Jazz music today exists in a peculiar space of seemingly both simultaneous loss and revival.

The not-original-but-now-renewed crossover of jazz and rap music, and the successes of film phenomenon La La Land make a stark contrast with its still relatively low listening stats.

Contemporary jazz group GoGo Penguin’s ‘Hopopono’, their most famous track that benefited from a Mercury Prize nomination springboard, has 5mil listens on Spotify – GoGo Penguin then, could then be considered, more than just a little jazz group.

Tonight, they are here to promote their new album, ‘A Humdrum Star…’, which they play almost in its entirety. Chris Illingworth’s effects saturated piano sounds dreamlike or hyper real as it floats above the mix, but anchored down by tightly knit bass drums from Rob Turner. The latter is hurriedly complex, ever evolving and pulsing restlessly.

The overall tone of the set has an occasional tendency for each song to fit into a formula, where each grows and builds in a similar way to the last – but their incredible skill is clear and shines through in the songwriting.

A sold out Concorde 2 crowd for a jazz gig is a rare sighting, and proof of their impressive feat to bring contemporary jazz, accessibly, to a wider audience.

Intriguingly, despite the effects and electronic textures, attempts to push new boundaries and contemporary genres, they are at their best when revelling in the brilliant simplicity of songs off of sophomore effort ‘v2.0’. That these are received best by the audience as proof of that, yet they only play one track from it.

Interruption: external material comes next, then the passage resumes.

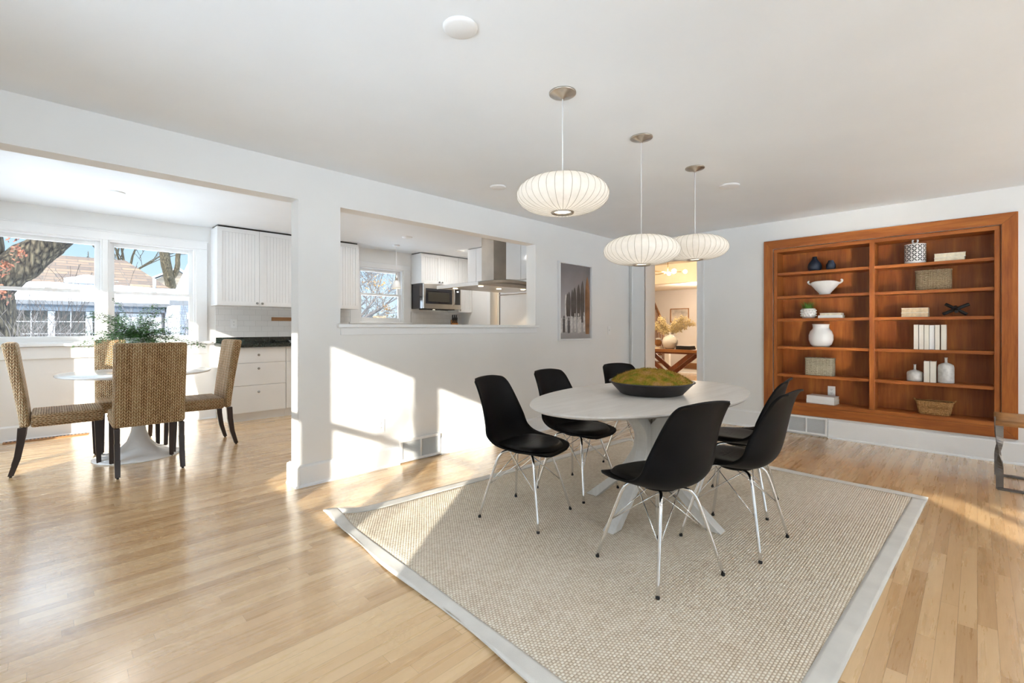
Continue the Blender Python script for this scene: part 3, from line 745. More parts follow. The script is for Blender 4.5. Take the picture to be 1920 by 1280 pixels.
def grass_chair(label):
    root = thing('seagrass_chair', label, 'chair', group='seagrass chairs round the breakfast table')
    W = .242
    # backrest: leaning slab with rounded edges
    def fr(z):
        k = max(0, (z-.39)/.69); return -.25-.105*k**1.25, -.185-.085*k**1.15
    P = []; n = 12
    poly = [(fr(.39+.69*k/n)[0], .39+.69*k/n) for k in range(n+1)]+[(fr(.39+.69*k/n)[1], .39+.69*k/n+.0) for k in range(n, -1, -1)]
    MB().prism(poly, 'y', -W, W).build('backrest', M['seagrass'], root, bevel=.026, seg=4, uv='std')
    se = MB().box(-.186, .265, -W+.002, W-.002, .385, .492)
    se.build('seat', M['seagrass'], root, bevel=.018, seg=4, uv='rope')
    MB().tube([(-.18, -W, .432), (.262, -W, .432), (.266, W, .432), (-.18, W, .432)], .0035, 6).build('seam_cord', M['seagrass'], root, uv='std')
    for s in (1, -1):
        f0 = MB(); a, b = .021, .016
        f0.add([(.222-a, s*.212-a, .39), (.222+a, s*.212-a, .39), (.222+a, s*.212+a, .39), (.222-a, s*.212+a, .39),
                (.232-b, s*.214-b, .012), (.232+b, s*.214-b, .012), (.232+b, s*.214+b, .012), (.232-b, s*.214+b, .012)],
               [(3,2,1,0), (4,5,6,7), (0,1,5,4), (1,2,6,5), (2,3,7,6), (3,0,4,7)])
        l1 = f0.build('leg', M['darkwood'], root, bevel=.002)
        MB().lathe([(.009, 0), (.009, .013), (1e-5, .013)], (.232, s*.214, 0), 12).build('foot_glide', M['black_rb'], l1)
        r0 = MB(); R = [(-.235, .026, .39), (-.243, .024, .27), (-.262, .021, .14), (-.298, .017, .012)]
        for i in range(3):
            (u, w1, z), (u2, w2, z2) = R[i], R[i+1]
            r0.add([(u-w1, s*.214-.019, z), (u+w1, s*.214-.019, z), (u+w1, s*.214+.019, z), (u-w1, s*.214+.019, z),
                    (u2-w2, s*.214-.017, z2), (u2+w2, s*.214-.017, z2), (u2+w2, s*.214+.017, z2), (u2-w2, s*.214+.017, z2)],
                   [(0,1,5,4), (1,2,6,5), (2,3,7,6), (3,0,4,7)]+([(3,2,1,0)] if i == 0 else [])+([(4,5,6,7)] if i == 2 else []))
        l2 = r0.build('leg', M['darkwood'], root, bevel=.002)
        MB().lathe([(.009, 0), (.009, .013), (1e-5, .013)], (-.298, s*.214, 0), 12).build('foot_glide', M['black_rb'], l2)
    return root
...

Although their songs are almost entirely composed, they still have a degree of spontaneity in between songs, albeit a small one, in the form of neat fills and spurts of drumming or fragments of melodies from bassist Nick Blacka are interspersed between tracks to great and tantalising effect.

It is undoubted that their success has come in the form of considerable popularity, taking them on tour of the usual, 600+ capacity venues throughout the country. This setting, though – a traditionally gig and club-centred venue with full light show of colours and strobes – is a little jarring, and perhaps unsuited to their music.

A densely packed mass of people with pints in hand and synchro/syncopated head-nodding makes for both an encouraging show of the popularity of their music and the genre, but also a strange fusion of the niche and lowkey heart of jazz with the more industrialised manner of big-bucks bands – a fusion that with each songs feels increasingly more like a straightjacket.

By their awkwardly forced encore, it is hard to tell whether this is a brave new land for jazz, or a strange and forced repackaging of an old style into a new formula that is yet to find its fit.